Global event handlers can have ECS query parameters, but the queries don't affect whether they are called or not: the handler still runs even if one or more of the queries matches no entities, and it's up to the body of the handler to choose how it uses (or doesn't use) the queries.

So, yeah, in evenio's model there is no "send a foo event to all the entities that match this query"; there is only "send a foo event to this entity id" and "send a global foo event". Events are always handled in order regardless of type (though the order is "depth-first": all the new events sent during the handling of an event are inserted at the front of the queue).

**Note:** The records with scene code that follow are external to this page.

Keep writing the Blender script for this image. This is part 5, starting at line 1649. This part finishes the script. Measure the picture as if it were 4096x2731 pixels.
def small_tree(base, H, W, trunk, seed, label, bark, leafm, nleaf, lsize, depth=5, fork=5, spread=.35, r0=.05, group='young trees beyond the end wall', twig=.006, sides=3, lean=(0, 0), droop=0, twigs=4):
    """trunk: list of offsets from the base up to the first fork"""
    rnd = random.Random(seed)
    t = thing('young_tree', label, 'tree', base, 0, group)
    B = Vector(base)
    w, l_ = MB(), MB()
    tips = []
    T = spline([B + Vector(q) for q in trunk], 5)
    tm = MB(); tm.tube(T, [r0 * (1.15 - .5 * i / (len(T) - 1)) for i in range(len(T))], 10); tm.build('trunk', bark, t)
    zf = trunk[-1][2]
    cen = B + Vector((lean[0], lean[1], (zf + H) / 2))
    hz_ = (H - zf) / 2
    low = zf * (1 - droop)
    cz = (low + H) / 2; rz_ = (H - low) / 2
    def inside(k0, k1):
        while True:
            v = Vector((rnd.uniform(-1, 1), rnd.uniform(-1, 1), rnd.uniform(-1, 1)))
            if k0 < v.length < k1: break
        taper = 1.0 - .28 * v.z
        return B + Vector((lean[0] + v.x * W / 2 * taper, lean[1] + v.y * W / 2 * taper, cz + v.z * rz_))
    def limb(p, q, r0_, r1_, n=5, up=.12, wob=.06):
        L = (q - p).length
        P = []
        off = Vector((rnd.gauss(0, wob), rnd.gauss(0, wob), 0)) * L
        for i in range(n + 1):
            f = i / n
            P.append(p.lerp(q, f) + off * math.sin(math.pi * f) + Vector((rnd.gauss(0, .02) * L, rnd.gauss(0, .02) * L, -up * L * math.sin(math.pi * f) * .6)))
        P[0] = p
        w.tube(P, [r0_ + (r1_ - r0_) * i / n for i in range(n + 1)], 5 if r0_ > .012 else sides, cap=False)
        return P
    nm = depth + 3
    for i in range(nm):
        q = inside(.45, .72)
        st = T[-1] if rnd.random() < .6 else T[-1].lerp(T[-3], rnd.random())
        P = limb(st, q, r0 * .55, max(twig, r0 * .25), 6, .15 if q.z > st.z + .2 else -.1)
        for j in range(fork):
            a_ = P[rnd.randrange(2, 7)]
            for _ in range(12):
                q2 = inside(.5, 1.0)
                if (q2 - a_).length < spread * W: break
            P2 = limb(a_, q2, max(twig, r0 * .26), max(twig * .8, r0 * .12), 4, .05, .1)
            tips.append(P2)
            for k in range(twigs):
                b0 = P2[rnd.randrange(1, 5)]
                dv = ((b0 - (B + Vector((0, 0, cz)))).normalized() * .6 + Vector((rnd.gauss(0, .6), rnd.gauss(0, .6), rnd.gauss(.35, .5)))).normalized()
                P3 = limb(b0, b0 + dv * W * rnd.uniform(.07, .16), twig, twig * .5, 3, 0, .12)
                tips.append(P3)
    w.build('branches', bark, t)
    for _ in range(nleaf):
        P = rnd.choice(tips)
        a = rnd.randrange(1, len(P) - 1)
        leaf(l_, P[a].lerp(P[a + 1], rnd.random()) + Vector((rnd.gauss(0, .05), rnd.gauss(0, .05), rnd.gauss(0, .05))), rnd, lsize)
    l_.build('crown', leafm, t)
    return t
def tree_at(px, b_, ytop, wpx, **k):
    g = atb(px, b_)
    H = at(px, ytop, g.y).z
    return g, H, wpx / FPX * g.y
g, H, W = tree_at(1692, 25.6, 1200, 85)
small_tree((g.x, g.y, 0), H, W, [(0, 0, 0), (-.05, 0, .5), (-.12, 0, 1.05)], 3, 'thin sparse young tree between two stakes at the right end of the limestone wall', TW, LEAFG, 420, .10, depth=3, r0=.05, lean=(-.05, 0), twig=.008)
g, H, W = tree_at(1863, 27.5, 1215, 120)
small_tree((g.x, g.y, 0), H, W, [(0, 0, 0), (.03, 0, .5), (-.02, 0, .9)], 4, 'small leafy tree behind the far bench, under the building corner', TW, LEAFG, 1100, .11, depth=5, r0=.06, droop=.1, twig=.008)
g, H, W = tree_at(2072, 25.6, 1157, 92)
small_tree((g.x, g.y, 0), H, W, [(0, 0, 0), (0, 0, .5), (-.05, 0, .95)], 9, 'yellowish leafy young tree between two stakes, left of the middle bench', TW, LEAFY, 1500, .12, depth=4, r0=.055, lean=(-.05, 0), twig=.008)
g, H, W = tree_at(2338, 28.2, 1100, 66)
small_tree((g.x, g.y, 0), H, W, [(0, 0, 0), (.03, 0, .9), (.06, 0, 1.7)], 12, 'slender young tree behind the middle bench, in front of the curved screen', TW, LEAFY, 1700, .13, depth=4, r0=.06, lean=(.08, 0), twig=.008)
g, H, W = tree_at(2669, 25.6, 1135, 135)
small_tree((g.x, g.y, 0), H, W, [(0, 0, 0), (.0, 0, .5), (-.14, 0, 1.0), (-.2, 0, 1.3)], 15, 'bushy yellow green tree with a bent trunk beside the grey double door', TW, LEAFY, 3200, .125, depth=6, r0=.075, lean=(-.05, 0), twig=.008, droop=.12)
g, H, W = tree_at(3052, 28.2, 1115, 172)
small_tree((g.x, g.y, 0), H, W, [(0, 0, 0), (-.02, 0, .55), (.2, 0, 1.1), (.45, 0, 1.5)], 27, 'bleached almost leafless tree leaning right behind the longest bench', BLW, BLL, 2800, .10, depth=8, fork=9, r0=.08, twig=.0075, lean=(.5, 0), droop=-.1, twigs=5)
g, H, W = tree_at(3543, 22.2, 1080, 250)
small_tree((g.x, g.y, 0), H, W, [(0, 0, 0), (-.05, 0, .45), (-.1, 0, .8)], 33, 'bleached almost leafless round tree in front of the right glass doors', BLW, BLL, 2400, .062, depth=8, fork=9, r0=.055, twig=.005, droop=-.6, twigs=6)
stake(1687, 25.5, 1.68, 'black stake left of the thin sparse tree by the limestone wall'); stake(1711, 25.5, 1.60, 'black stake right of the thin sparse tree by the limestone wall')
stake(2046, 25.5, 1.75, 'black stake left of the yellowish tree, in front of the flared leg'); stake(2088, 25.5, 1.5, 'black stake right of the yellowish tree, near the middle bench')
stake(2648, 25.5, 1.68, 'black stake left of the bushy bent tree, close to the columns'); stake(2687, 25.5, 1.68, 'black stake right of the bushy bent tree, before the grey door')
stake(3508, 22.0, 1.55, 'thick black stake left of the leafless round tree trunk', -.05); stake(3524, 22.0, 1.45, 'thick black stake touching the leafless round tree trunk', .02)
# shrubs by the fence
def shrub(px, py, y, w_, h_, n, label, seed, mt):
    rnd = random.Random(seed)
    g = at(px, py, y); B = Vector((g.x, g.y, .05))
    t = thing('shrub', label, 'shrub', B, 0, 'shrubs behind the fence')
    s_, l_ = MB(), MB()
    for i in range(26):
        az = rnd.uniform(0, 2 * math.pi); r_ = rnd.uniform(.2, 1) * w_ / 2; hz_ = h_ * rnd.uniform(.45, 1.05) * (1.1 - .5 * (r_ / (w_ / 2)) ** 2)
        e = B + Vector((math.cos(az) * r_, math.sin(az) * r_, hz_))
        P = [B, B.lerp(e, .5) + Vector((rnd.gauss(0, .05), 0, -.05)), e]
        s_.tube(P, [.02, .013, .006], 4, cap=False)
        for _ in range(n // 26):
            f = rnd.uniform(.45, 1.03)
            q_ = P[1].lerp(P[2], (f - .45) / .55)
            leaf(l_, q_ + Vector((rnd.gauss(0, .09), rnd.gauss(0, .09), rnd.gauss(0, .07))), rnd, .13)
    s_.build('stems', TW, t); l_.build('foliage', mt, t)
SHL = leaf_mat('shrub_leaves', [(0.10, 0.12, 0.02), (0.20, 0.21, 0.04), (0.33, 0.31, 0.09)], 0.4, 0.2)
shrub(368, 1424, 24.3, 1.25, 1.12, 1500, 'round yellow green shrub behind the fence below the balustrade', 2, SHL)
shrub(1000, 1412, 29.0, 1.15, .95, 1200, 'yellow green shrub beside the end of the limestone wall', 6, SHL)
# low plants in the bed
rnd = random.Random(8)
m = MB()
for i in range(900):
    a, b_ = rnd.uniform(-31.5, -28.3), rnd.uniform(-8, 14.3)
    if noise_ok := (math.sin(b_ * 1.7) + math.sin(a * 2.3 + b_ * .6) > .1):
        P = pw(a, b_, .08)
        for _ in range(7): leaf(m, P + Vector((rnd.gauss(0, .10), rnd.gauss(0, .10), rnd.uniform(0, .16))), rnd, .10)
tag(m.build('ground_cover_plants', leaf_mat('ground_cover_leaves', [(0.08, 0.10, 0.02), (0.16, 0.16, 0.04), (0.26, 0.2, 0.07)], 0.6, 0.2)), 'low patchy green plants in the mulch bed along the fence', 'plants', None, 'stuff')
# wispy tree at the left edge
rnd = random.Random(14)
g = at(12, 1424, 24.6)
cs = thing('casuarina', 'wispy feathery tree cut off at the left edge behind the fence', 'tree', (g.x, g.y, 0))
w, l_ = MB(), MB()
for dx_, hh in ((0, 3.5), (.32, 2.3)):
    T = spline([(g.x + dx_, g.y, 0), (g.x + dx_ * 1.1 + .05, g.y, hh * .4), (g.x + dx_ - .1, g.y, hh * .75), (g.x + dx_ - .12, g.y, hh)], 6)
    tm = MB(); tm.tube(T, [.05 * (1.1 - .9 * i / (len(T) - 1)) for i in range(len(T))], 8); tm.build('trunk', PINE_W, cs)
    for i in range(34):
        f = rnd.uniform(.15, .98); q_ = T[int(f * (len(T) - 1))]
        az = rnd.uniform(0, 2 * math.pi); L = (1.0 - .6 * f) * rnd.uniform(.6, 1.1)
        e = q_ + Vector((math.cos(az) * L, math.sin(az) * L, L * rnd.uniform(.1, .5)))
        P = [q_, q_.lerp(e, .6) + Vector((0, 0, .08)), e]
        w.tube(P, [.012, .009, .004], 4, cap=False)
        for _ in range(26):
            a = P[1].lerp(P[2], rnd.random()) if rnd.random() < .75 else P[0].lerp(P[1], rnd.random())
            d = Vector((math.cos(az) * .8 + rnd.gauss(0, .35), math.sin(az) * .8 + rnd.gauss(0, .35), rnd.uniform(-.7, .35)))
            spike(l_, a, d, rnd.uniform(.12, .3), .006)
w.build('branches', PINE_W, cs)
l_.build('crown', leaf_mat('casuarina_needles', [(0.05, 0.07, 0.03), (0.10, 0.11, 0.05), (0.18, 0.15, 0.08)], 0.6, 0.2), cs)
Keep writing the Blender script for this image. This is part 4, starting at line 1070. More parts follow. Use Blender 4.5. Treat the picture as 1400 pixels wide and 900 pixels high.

It was fairly straightforward to implement the same event queue/ordering behavior as evenio using standalone code without any dependencies on the hecs internals, but my current implementation just has each event handler early-out if the target entity doesn't have the required components:

fn take_damage(event: &DamageEvent, world: &mut World, queue: &EventQueue) {
    let Ok(health) = world.query_one_mut::<&mut Health>(event.entity) else { return; };
    // do whatever
}

i.e. there's no distinction between targeted/global events and events are dispatched to handlers solely by the event type. This fits reasonably well with the "systems are just functions" approach in hecs and is fairly ergonomic (the shape of the query is mentioned only once), but if events might have many handlers it would be more efficient to be able to pick the "right" ones based on archetypes as discussed here.

I'm just not sure how that could be done without either making it more verbose, or doing the kind of function-signature-interpretation "magic" that evenio and other Rust ECSes often rely on.